Burgener also argued, apparently, that service wasn’t shown to be impractical because the process server hadn’t tried hard enough. The court says that the “impractical” standard is less than the “due diligence” standard necessary for service by publication. “Impractical” means “extremely difficult or inconvenient.” Under these facts the trial court did not abuse its discretion in finding impracticability.

Burgener relied in part on a State Bar Committee note that “the best means of service practicable [sic] under the circumstances is required.” The court says that this doesn’t apply to alternative service (it applies to service by publication) and that if it does, it’s wrong. This reinforces what we have said elsewhere about State Bar Committee notes.

On the second issue the question is whether the alternative method of service included “reasonable efforts . . . to assure that actual notice of the commencement of the action is provided to the person to be served.” Blair argued that service with a receptionist who works for eight different offices wasn’t good enough. The court doesn’t really analyze that issue, either; instead, it punts: “[b]ecause Appellants have failed to provide a transcript of the hearing . . . we cannot say the court erred.” Well, it certainly could have, if the court had erred, which on this point it probably didn’t.

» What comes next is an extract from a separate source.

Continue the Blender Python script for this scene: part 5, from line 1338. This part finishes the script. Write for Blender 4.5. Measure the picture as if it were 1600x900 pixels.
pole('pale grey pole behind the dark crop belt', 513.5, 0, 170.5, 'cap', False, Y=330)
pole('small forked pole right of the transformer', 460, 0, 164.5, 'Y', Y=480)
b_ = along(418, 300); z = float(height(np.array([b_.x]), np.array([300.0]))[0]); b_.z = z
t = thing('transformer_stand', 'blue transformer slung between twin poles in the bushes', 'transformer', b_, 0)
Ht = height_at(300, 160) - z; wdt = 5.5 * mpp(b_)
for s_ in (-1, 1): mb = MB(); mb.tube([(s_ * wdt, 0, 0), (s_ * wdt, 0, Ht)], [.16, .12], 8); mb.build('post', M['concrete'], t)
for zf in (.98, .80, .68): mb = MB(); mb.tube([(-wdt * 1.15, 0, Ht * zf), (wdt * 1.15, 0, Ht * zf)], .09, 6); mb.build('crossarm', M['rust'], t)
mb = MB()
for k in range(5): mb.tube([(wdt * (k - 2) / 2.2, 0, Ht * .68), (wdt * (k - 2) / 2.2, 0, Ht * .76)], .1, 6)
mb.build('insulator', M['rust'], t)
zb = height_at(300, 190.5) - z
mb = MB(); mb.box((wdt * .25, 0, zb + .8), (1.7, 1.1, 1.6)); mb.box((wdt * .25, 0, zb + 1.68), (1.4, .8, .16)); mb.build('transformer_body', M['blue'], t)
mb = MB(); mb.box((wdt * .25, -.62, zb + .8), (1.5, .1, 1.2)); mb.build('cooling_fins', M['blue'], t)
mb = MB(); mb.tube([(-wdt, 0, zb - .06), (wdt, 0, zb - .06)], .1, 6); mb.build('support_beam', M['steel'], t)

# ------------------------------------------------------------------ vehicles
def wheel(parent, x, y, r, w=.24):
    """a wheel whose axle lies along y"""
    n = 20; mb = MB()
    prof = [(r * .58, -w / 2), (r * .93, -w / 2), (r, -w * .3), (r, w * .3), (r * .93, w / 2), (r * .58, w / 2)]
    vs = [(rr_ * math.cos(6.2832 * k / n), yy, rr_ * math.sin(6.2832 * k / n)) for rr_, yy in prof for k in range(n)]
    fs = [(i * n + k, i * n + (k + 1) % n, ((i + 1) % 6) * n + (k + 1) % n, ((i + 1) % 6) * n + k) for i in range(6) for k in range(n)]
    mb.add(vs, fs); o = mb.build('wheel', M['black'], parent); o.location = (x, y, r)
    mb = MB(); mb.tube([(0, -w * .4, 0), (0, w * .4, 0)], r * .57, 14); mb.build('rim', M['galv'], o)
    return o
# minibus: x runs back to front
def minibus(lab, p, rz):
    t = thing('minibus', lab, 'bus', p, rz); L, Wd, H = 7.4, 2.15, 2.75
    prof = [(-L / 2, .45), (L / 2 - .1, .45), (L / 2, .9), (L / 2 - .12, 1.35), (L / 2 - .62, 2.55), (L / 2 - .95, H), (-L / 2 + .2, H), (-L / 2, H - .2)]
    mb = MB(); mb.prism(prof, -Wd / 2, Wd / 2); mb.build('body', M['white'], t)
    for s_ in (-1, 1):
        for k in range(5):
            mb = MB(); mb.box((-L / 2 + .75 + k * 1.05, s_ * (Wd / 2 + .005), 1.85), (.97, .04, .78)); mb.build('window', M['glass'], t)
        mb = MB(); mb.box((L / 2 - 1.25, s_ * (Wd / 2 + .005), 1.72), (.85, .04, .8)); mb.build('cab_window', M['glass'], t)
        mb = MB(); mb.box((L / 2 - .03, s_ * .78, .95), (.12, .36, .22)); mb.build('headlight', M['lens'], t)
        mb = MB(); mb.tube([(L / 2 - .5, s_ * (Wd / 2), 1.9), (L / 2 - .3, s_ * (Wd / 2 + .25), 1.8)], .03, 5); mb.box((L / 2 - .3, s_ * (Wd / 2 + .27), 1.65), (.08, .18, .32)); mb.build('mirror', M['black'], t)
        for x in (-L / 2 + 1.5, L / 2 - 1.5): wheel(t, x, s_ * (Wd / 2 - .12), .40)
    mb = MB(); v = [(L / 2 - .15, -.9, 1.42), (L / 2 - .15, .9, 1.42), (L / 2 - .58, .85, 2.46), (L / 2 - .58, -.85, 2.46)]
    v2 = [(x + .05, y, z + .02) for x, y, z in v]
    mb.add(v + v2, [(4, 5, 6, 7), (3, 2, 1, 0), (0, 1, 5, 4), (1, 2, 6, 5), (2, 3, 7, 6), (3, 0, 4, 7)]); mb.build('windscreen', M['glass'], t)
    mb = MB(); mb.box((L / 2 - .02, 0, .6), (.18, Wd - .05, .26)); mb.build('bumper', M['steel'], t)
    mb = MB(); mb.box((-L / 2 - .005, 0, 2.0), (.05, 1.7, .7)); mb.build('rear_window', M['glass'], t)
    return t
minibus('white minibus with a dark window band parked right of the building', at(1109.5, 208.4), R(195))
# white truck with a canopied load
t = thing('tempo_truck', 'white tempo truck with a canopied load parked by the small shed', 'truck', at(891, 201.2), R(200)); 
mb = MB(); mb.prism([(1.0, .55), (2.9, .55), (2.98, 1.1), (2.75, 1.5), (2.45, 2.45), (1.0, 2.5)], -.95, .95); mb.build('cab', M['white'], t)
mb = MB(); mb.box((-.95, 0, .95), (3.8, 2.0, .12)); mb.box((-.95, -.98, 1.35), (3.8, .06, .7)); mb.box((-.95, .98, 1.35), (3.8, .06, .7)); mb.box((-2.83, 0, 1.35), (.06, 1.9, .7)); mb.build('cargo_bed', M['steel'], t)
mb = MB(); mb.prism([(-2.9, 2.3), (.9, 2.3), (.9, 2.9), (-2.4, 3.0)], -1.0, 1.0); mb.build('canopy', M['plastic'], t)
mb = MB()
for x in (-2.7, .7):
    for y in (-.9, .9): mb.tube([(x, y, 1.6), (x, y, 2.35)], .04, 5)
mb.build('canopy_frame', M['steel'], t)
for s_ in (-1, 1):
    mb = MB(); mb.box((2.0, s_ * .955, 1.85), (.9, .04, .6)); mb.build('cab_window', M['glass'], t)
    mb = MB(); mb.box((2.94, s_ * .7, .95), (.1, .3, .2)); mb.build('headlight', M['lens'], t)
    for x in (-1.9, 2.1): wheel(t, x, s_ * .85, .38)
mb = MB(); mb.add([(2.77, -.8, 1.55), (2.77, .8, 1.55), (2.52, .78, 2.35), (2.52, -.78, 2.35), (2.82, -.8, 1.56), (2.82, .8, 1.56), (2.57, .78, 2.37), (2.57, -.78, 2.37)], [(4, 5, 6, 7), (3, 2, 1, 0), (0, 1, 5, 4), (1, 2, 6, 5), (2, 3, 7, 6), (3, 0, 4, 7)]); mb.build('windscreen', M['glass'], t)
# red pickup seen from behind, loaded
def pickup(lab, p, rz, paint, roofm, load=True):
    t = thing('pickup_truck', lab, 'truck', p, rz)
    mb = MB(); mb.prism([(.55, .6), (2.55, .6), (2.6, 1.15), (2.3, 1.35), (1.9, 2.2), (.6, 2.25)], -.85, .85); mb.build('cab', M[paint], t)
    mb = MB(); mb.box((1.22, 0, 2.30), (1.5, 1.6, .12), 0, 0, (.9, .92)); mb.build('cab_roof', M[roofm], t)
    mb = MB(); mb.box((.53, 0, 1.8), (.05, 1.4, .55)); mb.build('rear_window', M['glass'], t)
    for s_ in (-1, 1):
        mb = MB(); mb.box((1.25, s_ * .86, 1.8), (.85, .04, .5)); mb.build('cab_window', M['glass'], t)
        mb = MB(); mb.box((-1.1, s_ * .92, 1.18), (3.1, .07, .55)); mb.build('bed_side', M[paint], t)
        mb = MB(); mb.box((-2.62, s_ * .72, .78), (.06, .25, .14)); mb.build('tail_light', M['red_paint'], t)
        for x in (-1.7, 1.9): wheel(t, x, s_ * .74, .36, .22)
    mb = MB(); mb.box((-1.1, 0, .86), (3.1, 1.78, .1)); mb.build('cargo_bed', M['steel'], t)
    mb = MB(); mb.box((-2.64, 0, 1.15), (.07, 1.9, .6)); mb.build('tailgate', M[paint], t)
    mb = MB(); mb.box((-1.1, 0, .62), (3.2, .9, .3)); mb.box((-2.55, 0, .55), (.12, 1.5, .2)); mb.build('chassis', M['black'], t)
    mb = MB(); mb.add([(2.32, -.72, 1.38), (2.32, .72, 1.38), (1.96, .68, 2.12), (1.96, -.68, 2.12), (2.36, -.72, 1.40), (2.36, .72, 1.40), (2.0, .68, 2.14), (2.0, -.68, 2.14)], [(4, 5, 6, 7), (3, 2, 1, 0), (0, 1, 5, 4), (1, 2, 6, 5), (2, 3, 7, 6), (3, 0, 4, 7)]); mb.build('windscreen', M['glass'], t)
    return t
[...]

Finally, Burgener argued that service was invalid because Blair had sent copies of the process to Burgener’s business, not home, address. Here things get squirrely. The court says both that the order required sending them to the home address and that it required sending them to the home or business address. It therefore also  says, in the same paragraph, both that “Blair did not comply strictly with the trial court‟s order” and that “Blair thus strictly complied with this term of the court‟s order.”

This case is published, we assume, for the discussion of what “impractical” means (that’s what the court seems to have spent the most time on). But it isn’t as taut as we would normally expect from a published opinion.